Met deze tips maak je de mooiste noorderlicht-foto’s
Om het noorderlicht echt mooi te fotograferen, is een goede uitrusting noodzakelijk. Noorderlicht is immers net als sterrenfotografie een nachtactiviteit en dat stelt bijzondere eisen aan je uitrusting: hoe minder licht aanwezig, hoe meer doorslaggevend de kwaliteit van je gebruikte lens en toestel.
Allereerst is voor leuke composities en mooie beelden een digitale reflexcamera (DSLR) een must-have: niet de pixels, wel de grote van de sensor is van belang voor de uiteindelijke kwaliteit van je nachtelijke beelden. Hoe groter die sensor, hoe minder vervuiling op je beeld en hoe mooier afgeleind het groene, soms paarse en zelfs rode licht op je nachtbeelden zal verschijnen. Een DSLR met een full frame sensor is dus het neusje van de zalm en zal je professionele resulaten opleveren.
Nieuwere digitale reflexcamera’s leveren ook nog steeds perfecte prestaties bij hogere ISO waarden, zelfs tot 3200 ISO, en deze hoge lichtgevoeligheid is exact wat we nodig hebben. Laat je niet verleiden de ISO waarde nog hoger in te stellen (veel toestellen gaan in theorie nog vele malen hoger), dan zal het eindresultaat op een groter scherm of bij een afdruk bijna steeds teleurstellend zijn.

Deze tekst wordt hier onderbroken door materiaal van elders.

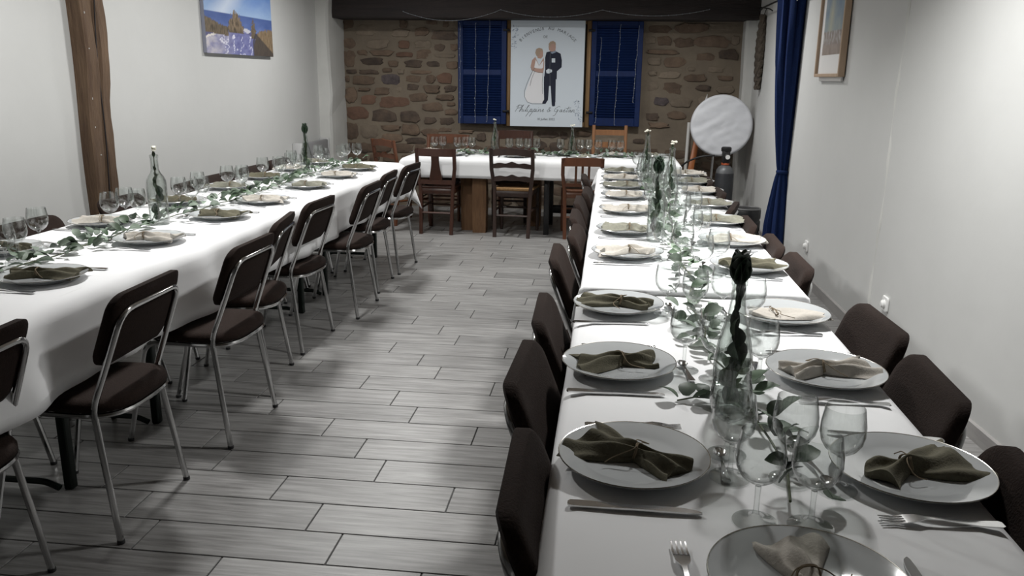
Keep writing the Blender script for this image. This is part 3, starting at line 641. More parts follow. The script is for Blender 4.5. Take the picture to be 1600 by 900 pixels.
def folding_table(x0, x1, y0, y1, zt, label, legs, group):
    t = thing('folding_table', label, 'table', ((x0+x1)/2, (y0+y1)/2, 0), 0, group); cx, cy_ = (x0+x1)/2, (y0+y1)/2; hx = (x1-x0)/2
    part('tabletop', G().bbox(x0-cx, y0-cy_, zt-.034, x1-cx, y1-cy_, zt-.004, .005), PALE, t)
    for ly in legs:
        for s_ in (-1, 1):
            part('leg', G().bbox(s_*(hx-.17)-.017, ly-cy_-.017, .0, s_*(hx-.17)+.017, ly-cy_+.017, zt-.034, .004), GREENM, t)
        part('foot_bar', G().tube(fillet([(-(hx-.19), ly-cy_-.03, .014), (-(hx-.24), ly-cy_-.03, .035), ((hx-.24), ly-cy_-.03, .035), ((hx-.19), ly-cy_-.03, .014)], .03), .012, 8), GREENM, t)
    return t
LX0, LX1, LZ = -2.46, -1.70, .765
folding_table(LX0, LX1, .95, 2.80, LZ, 'folding table at the camera end of the left row', (1.25, 2.47), 'left row of folding tables')
folding_table(LX0, LX1, 2.82, 4.93, LZ, 'folding table in the middle of the left row', (3.05, 4.75), 'left row of folding tables')
folding_table(LX0, LX1, 4.95, 6.55, LZ, 'folding table at the far end of the left row', (5.19, 6.40), 'left row of folding tables')
put_cloth('white cloth over the long left row of tables', CLOTH, 'white tablecloths', LX0, LX1, .90, 6.56, LZ+.002, .20, .30, 0, .30, 1, wob=.018, r=.045)
RX0, RX1, RZN, RZF = -.058, .655, .745, .772
folding_table(RX0, RX1, .90, 2.66, RZN, 'slightly lower folding table at the camera end of right row', (1.15, 2.45), 'right row of tables')
folding_table(RX0, RX1, 2.70, 4.55, RZF, 'folding table in the middle of the right row', (2.95, 4.30), 'right row of tables')
folding_table(RX0, RX1, 4.57, 6.42, RZF, 'folding table at the far end of the right row', (4.8, 6.2), 'right row of tables')
put_cloth('white cloth on the near lower table of the right row', CLOTH, 'white tablecloths', RX0-.005, RX1+.005, .89, 2.672, RZN+.002, .13, .13, .15, 0, 2, wob=.004, r=.02)
put_cloth('white cloth over the far higher tables of the right row', CLOTH, 'white tablecloths', RX0-.005, RX1+.005, 2.70, 6.43, RZF+.002, .13, .13, .034, .16, 3, wob=.006, r=.012)
FX0, FX1, FY0, FY1, FZ = -1.90, .62, 7.60, 8.28, .712
ft = thing('rustic_table', 'long head table with chunky wooden posts before the stone wall', 'table', (-1.2, 7.95, 0))
part('tabletop', G().bbox(FX0+1.2, FY0-7.95, FZ-.05, -.62+1.2, FY1-7.95, FZ-.006, .005), PILLAR, ft)
for (x, y) in ((-1.20, 7.70), (-1.33, 7.82), (-1.28, 8.15), (-.72, 8.15)):
    R = [[(x+1.2+sx*(.065+.004*math.sin(z*9+x)), y-7.95+sy_*(.065+.004*math.sin(z*7)), z) for sx, sy_ in ((-1, -1), (-.2, -1.05), (1, -1), (1.05, .2), (1, 1), (-1, 1))] for z in (0, .1, .25, .4, .55, .66)]
    part('post_leg', G().rings(R), PILLAR, ft, angle=25)
t = thing('black_table', 'black framed table under the right end of head cloth', 'table', (0, 7.95, 0))
part('tabletop', G().bbox(-.61, -.35, FZ-.04, FX1, .33, FZ-.006, .005), BLACKP, t)
part('apron', G().bbox(-.58, -.30, FZ-.13, .58, -.27, FZ-.04, .004), BLACKP, t)
for x in (-.56, .55):
    for y in (-.29, .28): part('leg', G().bbox(x-.025, y-.025, 0, x+.025, y+.025, FZ-.04, .004), BLACKP, t)
part('stretcher', G().bbox(-.56, .26, .12, .55, .29, .20, .004), BLACKP, t)
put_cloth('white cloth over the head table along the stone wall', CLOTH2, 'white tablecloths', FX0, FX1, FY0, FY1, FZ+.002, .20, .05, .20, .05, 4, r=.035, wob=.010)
# ------------------------------------------------------------------ chrome and brown cloth chairs
def make_chair():
    t = thing('stacking_chair', 'x', 'chair')
    # seat: rounded shield, wider behind, chamfered edges
    P = []
    for k in range(40):
        a = 2*PI*k/40; c, s_ = math.cos(a), math.sin(a); e = 2/3.3
        x = .195*math.copysign(abs(c)**e, c); y = .122+.205*math.copysign(abs(s_)**e, s_)
        x *= 1.03-.10*(y/.33); P.append((x, y))
    R = []
    for ins, z in ((.93, .424), (1., .430), (1.0, .447), (.97, .459), (.86, .465), (.5, .462)):
        R.append([(p[0]*ins, .122+(p[1]-.122)*ins, z) for p in P])
    part('seat', G().rings(R), BROWN, t, angle=70)
    part('seat_ring', G().tube([(p[0]*.975, .122+(p[1]-.122)*.975, .418) for p in P], .0085, 7, True), CHROME, t)
    # rear frame: legs and back loop bent from one tube
    L_ = [(-.215, -.055, .006), (-.19, 0.0, .425), (-.185, -.004, .46), (-.172, -.117, .758), (.172, -.117, .758), (.185, -.004, .46), (.19, 0.0, .425), (.215, -.055, .006)]
    part('back_frame', G().tube(fillet(L_, .06, 5), .0105, 9), CHROME, t)
    for s_ in (-1, 1):
        part('front_leg', G().tube(fillet([(s_*.17, .16, .415), (s_*.185, .285, .415), (s_*.21, .375, .006)], .05, 5), .0105, 8), CHROME, t)
    for (x, y) in ((-.215, -.055), (.215, -.055), (-.21, .375), (.21, .375)):
        part('foot_cap', G().lathe([(.010, 0), (.0122, .002), (.0122, .011), (.011, .013)], 10, (x, y, 0)), BLACKP, t)
    # backrest pad on the loop, gently curved
    O = rrect(.39, .235, .05, 6); R = []
    def bend(x, z, d):   # along the lean of the loop
        return (x, -.004-.384*(.232+z)+.033-d-.016*(1-(x/.19)**2), .692+z)
    for ins, d in ((.90, .0225), (1., .014), (1., -.008), (.965, -.0155), (.86, -.0185), (.5, -.0195)):
        R.append([bend(p[0]*ins, p[1]*(1-(1-ins)*1.3), d) for p in O])
    part('backrest', G().rings(R), BROWN, t, angle=70)
    return t
chair0 = make_chair(); used = False
def put_chair(x, y, rz, label, group):
    global used
    c = chair0 if not used else copy_tree(chair0); used = True
    c.location = (x, y, 0); c.rotation_euler = (0, 0, rz); tag(c, label, 'chair', group); return c
random.seed(31)
G1, G2, G3, G4 = 'chairs on the aisle side of the left table', 'chairs on the wall side of the left table', 'chairs on the aisle side of the right table', 'chairs on the wall side of the right table'
for i, (y, dx, rz) in enumerate(((1.77, -.12, 2), (2.37, -.015, 1), (3.07, .03, -1), (3.60, -.06, 10), (4.20, -.09, -3), (4.885, -.01, 0), (5.50, -.06, 2), (6.06, -.035, -4))):
    put_chair(-1.53+dx, y, PI/2+math.radians(rz), 'brown cloth chrome chair on the aisle side of left table, %s' % nth(i), G1)
for i, (y, dx) in enumerate(((2.45, 0), (3.30, .0), (4.05, -.02), (4.72, .02), (5.12, .01), (5.62, .02), (6.15, .0))):
    put_chair(-2.44+dx, y, -PI/2+random.uniform(-.08, .08), 'brown cloth chrome chair on the wall side of left table, %s' % nth(i), G2)
for i, (y, dx) in enumerate(((1.27, .02), (1.80, -.03), (2.28, -.02), (3.06, -.03), (3.52, .02), (3.97, 0), (4.45, 0), (4.86, .03), (5.55, 0))):
    put_chair(-.045+dx, y, -PI/2+random.uniform(-.05, .05), 'brown cloth chrome chair on the aisle side of right table, %s' % nth(i), G3)
for i, (y, dx) in enumerate(((1.32, .0), (1.84, .02), (2.30, .04), (3.05, -.02), (3.44, -.04), (3.92, -.07), (4.42, -.07), (5.0, -.07), (5.55, -.07))):
    put_chair(.63+dx, y, PI/2+random.uniform(-.05, .05)-(.22 if i == 6 else 0), 'brown cloth chrome chair on the wall side of right table, %s' % nth(i), G4)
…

Een goede lens voor noorderlicht is best zo groothoek (wide-angle) mogelijk. Met een groothoek heb je geen zorgen om juist te richten, mits enige ervaring kan dit bijna blind. Een fish-eye zouden we zeker mijden: in Lapland staan heel vaak bomen mee op de beelden, de vervorming geeft een zeer onnatuurlijk resultaat.
Daarbuiten neem je mee: een stevig statief met afkoppelbare cameraplaat, liefst voldoende hoog en stabiel om vlot te werken in de sneeuw, en een afstandsbediening voor je camera.
Wacht niet tot ’s avonds laat met de instellingen. Start met het instellen van je toestel bij daglicht. Je moet ervan uitgaan dat het noorderlicht het vaakste verschijnt aan het noorden, vaak noordoost en noordwest. Bepaal bij daglicht enkele goede opstellingen en composities. Beelden met enkel een streepje poollicht zijn snel saai. Maar ook bij weinig noorderlicht kan je geweldige beelden produceren, door creatief om te springen met de aanwezige setting, de mensen, het landschap. Waarom niet jezelf mee op het beeld zetten? Met een kleine afstandbediening is dat kinderspel.
Het fotograferen doe je manueel, schakel je camera en lens op volledig manueel. Draai aan de scherpstelring van je objectief en zet deze op ∞ oneindig, of nog beter aan gelijk aan met het streepje voor de ∞, I ∞
Hoe hoger de ISO waarde, korter de sluitertijd en hoe scherper je beeld. Kies je echter voor een te hoge ISO waarde dan wordt je beeld bij vergroting vaak vuil. Voor noorderlicht gaan we met de camera’s van anno 2017 opteren voor 1600 ISO, bij een full frame camera kies je voor 3200 ISO of zelfs 6400 ISO. Deze waarden geven een goede balans tussen snelheid enerzijds, en kwaliteit anderzijds.
Het diafragma van je objectief neem je altijd een zo klein mogelijke F-waarde, zodat we lichtinval maximaal is. Een lens met F2.8 is ideaal, F1.4 is een droom èn F3.5 is aanvaardbaar. F4.5 of hoger is té hoog voor mooie resultaten, deze objectieven zijn niet geschikt voor veeleisende nachtbeelden.
Tot slot stel je de opnametijd in. Dit is de enige variabele waarmee je tijdens de actie volop kan spelen. Bij volle maan start je met zes seconden, bij nieuwe maan kies je vijftien seconden; Bij een te donkere foto moet je de opname tijd verhogen, bij overbelichting verlaag je tot het gewenste resultaat.